Will you print the material below without altering a single character?

>> Begin DATA EXCERPT

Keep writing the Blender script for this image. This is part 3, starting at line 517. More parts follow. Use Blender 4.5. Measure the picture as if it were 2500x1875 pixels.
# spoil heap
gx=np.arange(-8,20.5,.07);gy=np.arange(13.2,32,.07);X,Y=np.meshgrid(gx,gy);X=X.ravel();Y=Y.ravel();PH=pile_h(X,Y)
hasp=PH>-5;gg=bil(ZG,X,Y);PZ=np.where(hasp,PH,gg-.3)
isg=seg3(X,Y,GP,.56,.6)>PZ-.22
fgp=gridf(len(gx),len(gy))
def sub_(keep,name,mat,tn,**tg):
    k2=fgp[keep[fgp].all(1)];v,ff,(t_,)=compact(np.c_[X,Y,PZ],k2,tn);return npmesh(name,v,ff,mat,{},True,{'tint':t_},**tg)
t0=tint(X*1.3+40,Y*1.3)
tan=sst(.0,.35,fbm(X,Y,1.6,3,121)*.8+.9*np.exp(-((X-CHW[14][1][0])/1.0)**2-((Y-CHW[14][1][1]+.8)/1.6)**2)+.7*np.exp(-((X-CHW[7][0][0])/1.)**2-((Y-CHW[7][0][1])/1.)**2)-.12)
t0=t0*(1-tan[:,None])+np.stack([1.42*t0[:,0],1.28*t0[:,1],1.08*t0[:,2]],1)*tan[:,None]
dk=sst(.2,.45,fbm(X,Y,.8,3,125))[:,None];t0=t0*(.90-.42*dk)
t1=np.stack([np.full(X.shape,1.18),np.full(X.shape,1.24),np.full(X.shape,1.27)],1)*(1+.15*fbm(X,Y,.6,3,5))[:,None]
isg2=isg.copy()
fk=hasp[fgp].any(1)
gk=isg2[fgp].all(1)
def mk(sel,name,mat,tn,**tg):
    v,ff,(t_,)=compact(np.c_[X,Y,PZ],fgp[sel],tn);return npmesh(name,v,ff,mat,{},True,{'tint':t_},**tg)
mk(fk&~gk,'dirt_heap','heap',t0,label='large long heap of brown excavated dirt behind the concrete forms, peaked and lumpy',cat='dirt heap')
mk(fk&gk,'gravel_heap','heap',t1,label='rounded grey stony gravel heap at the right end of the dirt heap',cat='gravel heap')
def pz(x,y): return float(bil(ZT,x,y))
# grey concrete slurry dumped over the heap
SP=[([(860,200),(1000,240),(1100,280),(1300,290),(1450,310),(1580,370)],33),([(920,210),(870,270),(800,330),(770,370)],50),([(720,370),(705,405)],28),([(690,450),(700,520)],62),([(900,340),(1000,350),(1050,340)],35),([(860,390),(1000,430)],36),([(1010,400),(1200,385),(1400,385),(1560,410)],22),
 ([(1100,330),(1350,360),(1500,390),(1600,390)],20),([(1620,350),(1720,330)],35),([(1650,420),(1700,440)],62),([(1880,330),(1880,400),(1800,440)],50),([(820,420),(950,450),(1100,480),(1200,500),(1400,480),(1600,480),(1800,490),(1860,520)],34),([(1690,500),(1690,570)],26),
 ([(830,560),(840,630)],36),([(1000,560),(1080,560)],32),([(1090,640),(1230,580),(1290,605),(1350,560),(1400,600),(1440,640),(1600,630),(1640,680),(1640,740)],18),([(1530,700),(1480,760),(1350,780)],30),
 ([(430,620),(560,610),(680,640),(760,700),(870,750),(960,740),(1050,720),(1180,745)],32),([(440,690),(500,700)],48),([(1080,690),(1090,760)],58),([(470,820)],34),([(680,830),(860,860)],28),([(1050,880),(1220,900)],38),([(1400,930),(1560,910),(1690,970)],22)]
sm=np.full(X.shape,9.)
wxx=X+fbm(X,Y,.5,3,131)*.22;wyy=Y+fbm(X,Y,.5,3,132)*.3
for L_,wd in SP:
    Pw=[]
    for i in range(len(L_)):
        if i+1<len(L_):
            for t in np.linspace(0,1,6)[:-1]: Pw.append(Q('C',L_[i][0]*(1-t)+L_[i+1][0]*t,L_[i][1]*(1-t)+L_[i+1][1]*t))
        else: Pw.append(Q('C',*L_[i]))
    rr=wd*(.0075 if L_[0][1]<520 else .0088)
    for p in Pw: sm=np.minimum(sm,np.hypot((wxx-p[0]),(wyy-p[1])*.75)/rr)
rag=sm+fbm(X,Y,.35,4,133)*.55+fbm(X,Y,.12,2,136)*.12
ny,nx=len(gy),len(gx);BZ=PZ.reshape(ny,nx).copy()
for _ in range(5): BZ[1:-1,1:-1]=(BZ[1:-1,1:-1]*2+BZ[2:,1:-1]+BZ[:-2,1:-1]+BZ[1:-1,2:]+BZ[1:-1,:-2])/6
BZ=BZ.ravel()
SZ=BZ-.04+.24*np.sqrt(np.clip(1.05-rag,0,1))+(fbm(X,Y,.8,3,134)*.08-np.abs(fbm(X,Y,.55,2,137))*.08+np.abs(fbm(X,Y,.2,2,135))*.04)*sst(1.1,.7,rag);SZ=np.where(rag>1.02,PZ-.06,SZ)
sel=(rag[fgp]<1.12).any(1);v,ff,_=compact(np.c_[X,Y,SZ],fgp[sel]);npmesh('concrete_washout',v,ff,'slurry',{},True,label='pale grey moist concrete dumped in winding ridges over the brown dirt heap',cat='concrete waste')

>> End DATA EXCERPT

**RESPONSE TO THIS TASK**
Keep writing the Blender script for this image. This is part 3, starting at line 517. More parts follow. Use Blender 4.5. Measure the picture as if it were 2500x1875 pixels.
# spoil heap
gx=np.arange(-8,20.5,.07);gy=np.arange(13.2,32,.07);X,Y=np.meshgrid(gx,gy);X=X.ravel();Y=Y.ravel();PH=pile_h(X,Y)
hasp=PH>-5;gg=bil(ZG,X,Y);PZ=np.where(hasp,PH,gg-.3)
isg=seg3(X,Y,GP,.56,.6)>PZ-.22
fgp=gridf(len(gx),len(gy))
def sub_(keep,name,mat,tn,**tg):
    k2=fgp[keep[fgp].all(1)];v,ff,(t_,)=compact(np.c_[X,Y,PZ],k2,tn);return npmesh(name,v,ff,mat,{},True,{'tint':t_},**tg)
t0=tint(X*1.3+40,Y*1.3)
tan=sst(.0,.35,fbm(X,Y,1.6,3,121)*.8+.9*np.exp(-((X-CHW[14][1][0])/1.0)**2-((Y-CHW[14][1][1]+.8)/1.6)**2)+.7*np.exp(-((X-CHW[7][0][0])/1.)**2-((Y-CHW[7][0][1])/1.)**2)-.12)
t0=t0*(1-tan[:,None])+np.stack([1.42*t0[:,0],1.28*t0[:,1],1.08*t0[:,2]],1)*tan[:,None]
dk=sst(.2,.45,fbm(X,Y,.8,3,125))[:,None];t0=t0*(.90-.42*dk)
t1=np.stack([np.full(X.shape,1.18),np.full(X.shape,1.24),np.full(X.shape,1.27)],1)*(1+.15*fbm(X,Y,.6,3,5))[:,None]
isg2=isg.copy()
fk=hasp[fgp].any(1)
gk=isg2[fgp].all(1)
def mk(sel,name,mat,tn,**tg):
    v,ff,(t_,)=compact(np.c_[X,Y,PZ],fgp[sel],tn);return npmesh(name,v,ff,mat,{},True,{'tint':t_},**tg)
mk(fk&~gk,'dirt_heap','heap',t0,label='large long heap of brown excavated dirt behind the concrete forms, peaked and lumpy',cat='dirt heap')
mk(fk&gk,'gravel_heap','heap',t1,label='rounded grey stony gravel heap at the right end of the dirt heap',cat='gravel heap')
def pz(x,y): return float(bil(ZT,x,y))
# grey concrete slurry dumped over the heap
SP=[([(860,200),(1000,240),(1100,280),(1300,290),(1450,310),(1580,370)],33),([(920,210),(870,270),(800,330),(770,370)],50),([(720,370),(705,405)],28),([(690,450),(700,520)],62),([(900,340),(1000,350),(1050,340)],35),([(860,390),(1000,430)],36),([(1010,400),(1200,385),(1400,385),(1560,410)],22),
 ([(1100,330),(1350,360),(1500,390),(1600,390)],20),([(1620,350),(1720,330)],35),([(1650,420),(1700,440)],62),([(1880,330),(1880,400),(1800,440)],50),([(820,420),(950,450),(1100,480),(1200,500),(1400,480),(1600,480),(1800,490),(1860,520)],34),([(1690,500),(1690,570)],26),
 ([(830,560),(840,630)],36),([(1000,560),(1080,560)],32),([(1090,640),(1230,580),(1290,605),(1350,560),(1400,600),(1440,640),(1600,630),(1640,680),(1640,740)],18),([(1530,700),(1480,760),(1350,780)],30),
 ([(430,620),(560,610),(680,640),(760,700),(870,750),(960,740),(1050,720),(1180,745)],32),([(440,690),(500,700)],48),([(1080,690),(1090,760)],58),([(470,820)],34),([(680,830),(860,860)],28),([(1050,880),(1220,900)],38),([(1400,930),(1560,910),(1690,970)],22)]
sm=np.full(X.shape,9.)
wxx=X+fbm(X,Y,.5,3,131)*.22;wyy=Y+fbm(X,Y,.5,3,132)*.3
for L_,wd in SP:
    Pw=[]
    for i in range(len(L_)):
        if i+1<len(L_):
            for t in np.linspace(0,1,6)[:-1]: Pw.append(Q('C',L_[i][0]*(1-t)+L_[i+1][0]*t,L_[i][1]*(1-t)+L_[i+1][1]*t))
        else: Pw.append(Q('C',*L_[i]))
    rr=wd*(.0075 if L_[0][1]<520 else .0088)
    for p in Pw: sm=np.minimum(sm,np.hypot((wxx-p[0]),(wyy-p[1])*.75)/rr)
rag=sm+fbm(X,Y,.35,4,133)*.55+fbm(X,Y,.12,2,136)*.12
ny,nx=len(gy),len(gx);BZ=PZ.reshape(ny,nx).copy()
for _ in range(5): BZ[1:-1,1:-1]=(BZ[1:-1,1:-1]*2+BZ[2:,1:-1]+BZ[:-2,1:-1]+BZ[1:-1,2:]+BZ[1:-1,:-2])/6
BZ=BZ.ravel()
SZ=BZ-.04+.24*np.sqrt(np.clip(1.05-rag,0,1))+(fbm(X,Y,.8,3,134)*.08-np.abs(fbm(X,Y,.55,2,137))*.08+np.abs(fbm(X,Y,.2,2,135))*.04)*sst(1.1,.7,rag);SZ=np.where(rag>1.02,PZ-.06,SZ)
sel=(rag[fgp]<1.12).any(1);v,ff,_=compact(np.c_[X,Y,SZ],fgp[sel]);npmesh('concrete_washout',v,ff,'slurry',{},True,label='pale grey moist concrete dumped in winding ridges over the brown dirt heap',cat='concrete waste')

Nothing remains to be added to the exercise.